If a controlled contract contains a clause the Committee has banned as unfair, that clause is treated as not existing. The rest of the contract stands, but the abusive provision cannot be enforced against the consumer, removing one-sided escape clauses that developers might insert.

Unfair Contract Terms Act B.E. 2540, Section 4: Unfair terms enforceable only to a fair extent

Under the companion Unfair Contract Terms Act, clauses in consumer or standard-form contracts that give the business an unreasonable advantage are enforceable only so far as fair and reasonable in the circumstances. A court may scale back excessive penalties, forfeitures, termination rights or liability waivers used in property deals.

Unfair Contract Terms Act B.E. 2540, Section 6: No blanket exclusion of liability for defects

In contracts transferring property to a consumer, a seller may not exclude liability for defects or for disturbance of the buyer's rights, unless the buyer knew of the problem when signing, and even then only to a fair and reasonable extent. Developers cannot hide behind sweeping as-is disclaimers.

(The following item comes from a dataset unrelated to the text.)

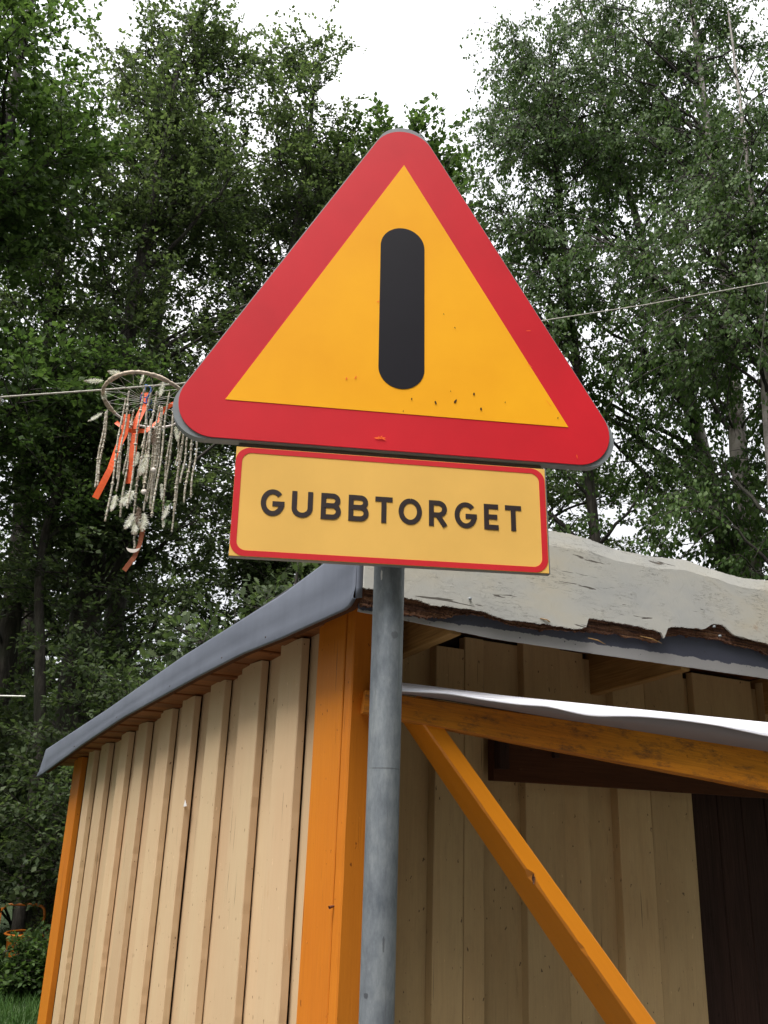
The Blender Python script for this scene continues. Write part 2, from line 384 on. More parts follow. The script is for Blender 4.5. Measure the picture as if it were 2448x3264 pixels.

Unfair Contract Terms Act B.E. 2540, Section 7: Court reduction of excessive deposit forfeiture

If a contract lets the seller forfeit a deposit that is disproportionately large compared with the actual loss, a court may reduce the retained amount to match the real damage suffered. This protects buyers who lose a reservation or down payment far exceeding the seller's genuine costs.

Section 4 (right to redress) and damages: Buyer remedies and compensation

A consumer whose protected rights are violated is entitled to have the harm assessed and compensated. The Consumer Protection Board may act on a buyer's behalf, including bringing or supporting litigation, so an individual purchaser harmed by a developer's misleading sales or unfair contract is not left to litigate alone.

Sections 47 and 52 (penalties): Penalties for false advertising and unlawful labels

Operators who advertise falsely or in a prohibited manner face imprisonment up to six months or a fine up to fifty thousand baht. Selling goods without a required label, or with an unlawful one, carries similar penalties, with heavier sanctions for manufacturers and importers. These criminal sanctions reinforce the civil protections.